Alrosa Could Start Work on New Mir Mine
May 05, 26
(IDEX Online) - Alrosa says it could start work next year on Mir-Deep, as a successor to the ill-fate Mir, which closed after the 2017 flooding disaster that claimed eight lives.
The Russian miner said it was ready to bring forward implementation of the construction phase of the project (costed in 2024 at over $1.5 billion) based on the economic situation and a decrease in the cost of borrowed funds.
Mir-Deep (Mir‑Gluboky in Russian) will be built at the same site as the original Mir, in eastern Siberia, and involves sinking new shafts to reach deeper reserves, below the accident zone but within the same geological structure.

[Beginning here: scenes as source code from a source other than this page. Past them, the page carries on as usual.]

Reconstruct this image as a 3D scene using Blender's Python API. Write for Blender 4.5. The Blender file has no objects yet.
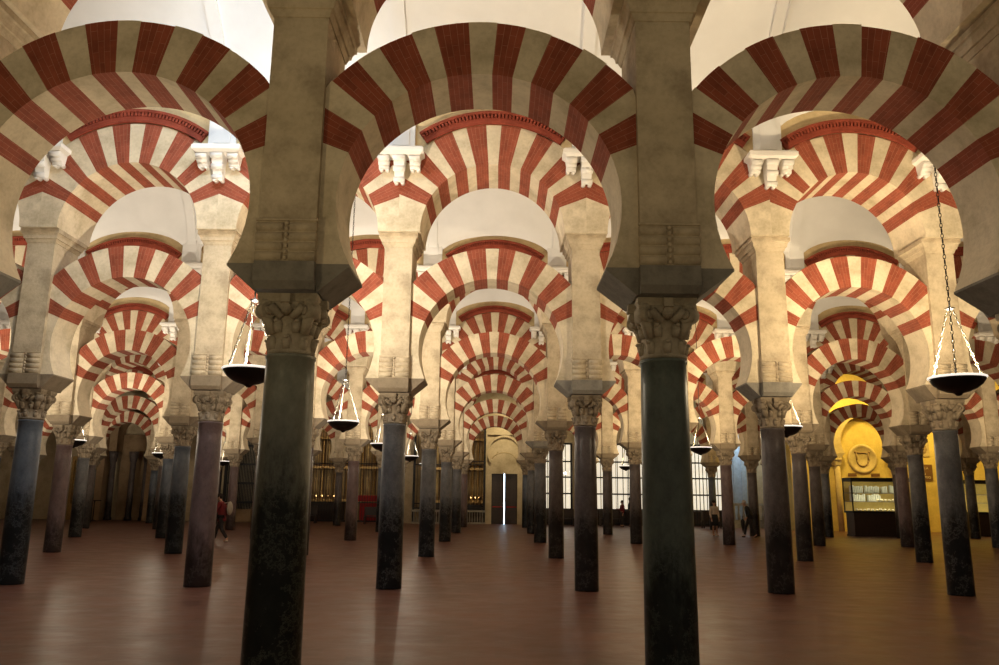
import bpy, bmesh, math, random
from math import sin, cos, pi, sqrt, asin, acos, radians
from mathutils import Vector, Matrix
random.seed(7)
scene = bpy.context.scene
COL = scene.collection

# ------------------------------------------------------------------ helpers
class MB:
    """collects faces, then links them as ONE mesh object"""
    def __init__(s): s.v = []; s.f = []; s.m = []; s.uv = []; s.sm = []
    def vert(s, p): s.v.append(tuple(p)); return len(s.v) - 1
    def face(s, idx, m=0, uv=None, smooth=False):
        s.f.append(tuple(idx)); s.m.append(m); s.uv.append(uv); s.sm.append(smooth)
    def poly(s, pts, m=0, uv=None, smooth=False):
        s.face([s.vert(p) for p in pts], m, uv, smooth)
    def box(s, x0, x1, y0, y1, z0, z1, m=0):
        i = [s.vert(p) for p in ((x0,y0,z0),(x1,y0,z0),(x1,y1,z0),(x0,y1,z0),(x0,y0,z1),(x1,y0,z1),(x1,y1,z1),(x0,y1,z1))]
        for q in ((0,3,2,1),(4,5,6,7),(0,1,5,4),(1,2,6,5),(2,3,7,6),(3,0,4,7)): s.face([i[k] for k in q], m)
    def frustum(s, a, za, b, zb, m=0):
        """a, b = (x0,x1,y0,y1) rectangles at heights za < zb"""
        i = [s.vert(p) for p in ((a[0],a[2],za),(a[1],a[2],za),(a[1],a[3],za),(a[0],a[3],za),(b[0],b[2],zb),(b[1],b[2],zb),(b[1],b[3],zb),(b[0],b[3],zb))]
        for q in ((0,3,2,1),(4,5,6,7),(0,1,5,4),(1,2,6,5),(2,3,7,6),(3,0,4,7)): s.face([i[k] for k in q], m)
    def lathe(s, prof, n=24, c=(0,0,0), m=0, smooth=True, caps=True):
        rings = []
        for r, z in prof:
            rings.append([s.vert((c[0]+r*cos(2*pi*k/n), c[1]+r*sin(2*pi*k/n), c[2]+z)) for k in range(n)])
        for a, b in zip(rings, rings[1:]):
            for k in range(n): s.face((a[k], a[(k+1)%n], b[(k+1)%n], b[k]), m, None, smooth)
        if caps:
            s.face(rings[0][::-1], m); s.face(rings[-1], m)
    def tube(s, p, q, r, n=8, m=0, r2=None, smooth=True):
        p, q = Vector(p), Vector(q); d = (q-p)
        if d.length < 1e-9: return
        d.normalize(); a = d.orthogonal().normalized(); b = d.cross(a)
        r2 = r if r2 is None else r2
        A = [s.vert(p+(a*cos(2*pi*k/n)+b*sin(2*pi*k/n))*r) for k in range(n)]
        B = [s.vert(q+(a*cos(2*pi*k/n)+b*sin(2*pi*k/n))*r2) for k in range(n)]
        for k in range(n): s.face((A[k], A[(k+1)%n], B[(k+1)%n], B[k]), m, None, smooth)
        s.face(A[::-1], m); s.face(B, m)
    def ball(s, c, rx, ry=None, rz=None, n=10, k=6, m=0):
        ry = rx if ry is None else ry; rz = rx if rz is None else rz
        rings = []
        for i in range(1, k):
            t = pi*i/k
            rings.append([s.vert((c[0]+rx*sin(t)*cos(2*pi*j/n), c[1]+ry*sin(t)*sin(2*pi*j/n), c[2]-rz*cos(t))) for j in range(n)])
        lo = s.vert((c[0],c[1],c[2]-rz)); hi = s.vert((c[0],c[1],c[2]+rz))
        for j in range(n):
            s.face((lo, rings[0][(j+1)%n], rings[0][j]), m, None, True); s.face((hi, rings[-1][j], rings[-1][(j+1)%n]), m, None, True)
        for a, b in zip(rings, rings[1:]):
            for j in range(n): s.face((a[j], a[(j+1)%n], b[(j+1)%n], b[j]), m, None, True)
    def torus(s, c, R, r, axis='z', n=24, k=8, m=0, sx=1, mat=None):
        ids = []
        for i in range(n):
            t = 2*pi*i/n; row = []
            for j in range(k):
                u = 2*pi*j/k; rr = R + r*cos(u)
                p = Vector((rr*cos(t)*sx, rr*sin(t), r*sin(u)))
                if axis == 'x': p = Vector((p.z, p.x, p.y))
                if axis == 'y': p = Vector((p.x, p.z, p.y))
                if mat: p = mat @ p
                row.append(s.vert(Vector(c)+p))
            ids.append(row)
        for i in range(n):
            for j in range(k):
                s.face((ids[i][j], ids[(i+1)%n][j], ids[(i+1)%n][(j+1)%k], ids[i][(j+1)%k]), m, None, True)
    def mesh(s, name, mats):
        me = bpy.data.meshes.new(name)
        me.from_pydata(s.v, [], s.f)
        for m in mats: me.materials.append(m)
        me.polygons.foreach_set('material_index', s.m)
        me.polygons.foreach_set('use_smooth', s.sm)
        if any(u is not None for u in s.uv):
            L = me.uv_layers.new(name='UVMap')
            for p, u in zip(me.polygons, s.uv):
                if u is not None:
                    for li, w in zip(p.loop_indices, u): L.data[li].uv = w
        bm = bmesh.new(); bm.from_mesh(me)
        bmesh.ops.recalc_face_normals(bm, faces=bm.faces[:])
        bm.to_mesh(me); bm.free(); me.update()
        return me
    def build(s, name, mats, parent=None, loc=(0,0,0), rz=0):
        return link(s.mesh(name, mats if isinstance(mats, (list, tuple)) else [mats]), name, parent, loc, rz)

def link(me, name, parent=None, loc=(0,0,0), rz=0):
    o = bpy.data.objects.new(name, me); COL.objects.link(o)
    o.location = loc; o.rotation_euler = (0, 0, rz)
    if parent: o.parent = parent
    return o
def tag(o, label, cat, group=None, kind='thing'):
    o['label'] = label; o['category'] = cat; o['kind'] = kind
    if group: o['group'] = group
    return o
def thing(name, label, cat, loc=(0,0,0), rz=0, group=None, kind='thing'):
    o = bpy.data.objects.new(name, None); COL.objects.link(o)
    o.location = loc; o.rotation_euler = (0, 0, rz)
    o.empty_display_size = .2
    return tag(o, label, cat, group, kind)
def struct(mb, name, mats, label=None, loc=(0,0,0)):
    o = mb.build(name, mats, None, loc); o['kind'] = 'structure'
    if label: o['label'] = label; o['category'] = name.split('_')[0]
    return o

# ------------------------------------------------------------------ materials
class NT:
    def __init__(s, name):
        s.mat = bpy.data.materials.new(name); s.mat.use_nodes = True
        s.n = s.mat.node_tree.nodes; s.l = s.mat.node_tree.links
        s.b = s.n['Principled BSDF']
    def node(s, t, **kw):
        x = s.n.new(t)
        for k, v in kw.items():
            if k in x.inputs: x.inputs[k].default_value = v
            else: setattr(x, k, v)
        return x
    def noise(s, scale, detail=5, rough=.6, src='Object', stretch=None):
        tc = s.node('ShaderNodeTexCoord'); nz = s.node('ShaderNodeTexNoise', Scale=scale, Detail=detail, Roughness=rough)
        if stretch:
            mp = s.node('ShaderNodeMapping'); mp.inputs['Scale'].default_value = stretch
            s.l.new(tc.outputs[src], mp.inputs[0]); s.l.new(mp.outputs[0], nz.inputs['Vector'])
        else: s.l.new(tc.outputs[src], nz.inputs['Vector'])
        return nz
    def ramp(s, fac, stops):
        r = s.node('ShaderNodeValToRGB'); e = r.color_ramp.elements
        while len(e) < len(stops): e.new(.5)
        for k, (p, c) in enumerate(stops): e[k].position = p; e[k].color = (*c, 1) if len(c) == 3 else c
        s.l.new(fac, r.inputs[0]); return r
    def mix(s, fac, a, b, mode='MIX'):
        m = s.node('ShaderNodeMix', data_type='RGBA', blend_type=mode)
        for sock, v in ((m.inputs[0], fac), (m.inputs[6], a), (m.inputs[7], b)):
            if hasattr(v, 'links'): s.l.new(v, sock)
            else: sock.default_value = v if isinstance(v, float) else (*v, 1)
        return m.outputs[2]
    def bump(s, h, strength=.3, dist=.02):
        b = s.node('ShaderNodeBump', Strength=strength, Distance=dist)
        s.l.new(h, b.inputs['Height']); s.l.new(b.outputs[0], s.b.inputs['Normal'])
    def set(s, col=None, rough=.8, metal=0, spec=None):
        if col is not None:
            if hasattr(col, 'links'): s.l.new(col, s.b.inputs['Base Color'])
            else: s.b.inputs['Base Color'].default_value = (*col, 1)
        if hasattr(rough, 'links'): s.l.new(rough, s.b.inputs['Roughness'])
        else: s.b.inputs['Roughness'].default_value = rough
        s.b.inputs['Metallic'].default_value = metal
        if spec is not None: s.b.inputs['Specular IOR Level'].default_value = spec
        return s.mat

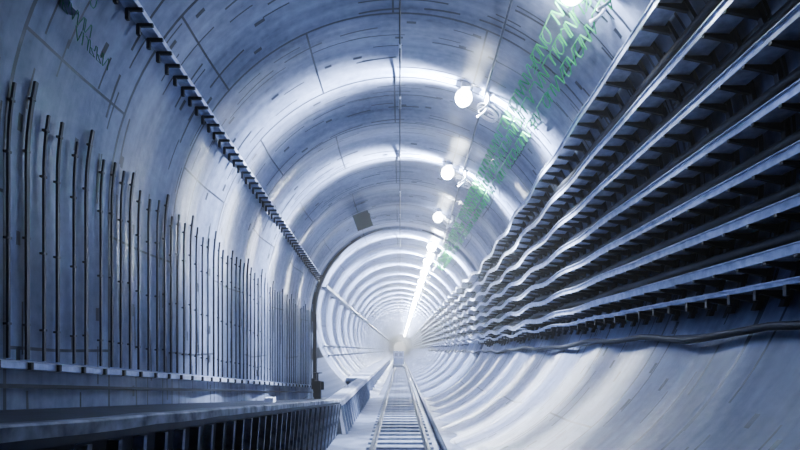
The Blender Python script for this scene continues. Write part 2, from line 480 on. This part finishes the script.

Mir opened in 1957 as the first diamond mine in what was then the USSR. It had been producing 3.8m carats before it closed - around a tenth of Alrosa's total production. The catastrophic flood destroyed the mine, its workings and machinery.
In an update on 28 April, Pavel Marinychev, Alrosa's CEO (pictured), said preparatory work, which began in 2023, had been completed and that Russia's Main State Expert Review (Glavgosexpertiza) had approved the mining of some reserves at the mine.
Back in September 2023 he said reserves of 173.5 million carats had been identified at the new mine. A more recent report by The State Commission on Reserves put the figure at around 200 million.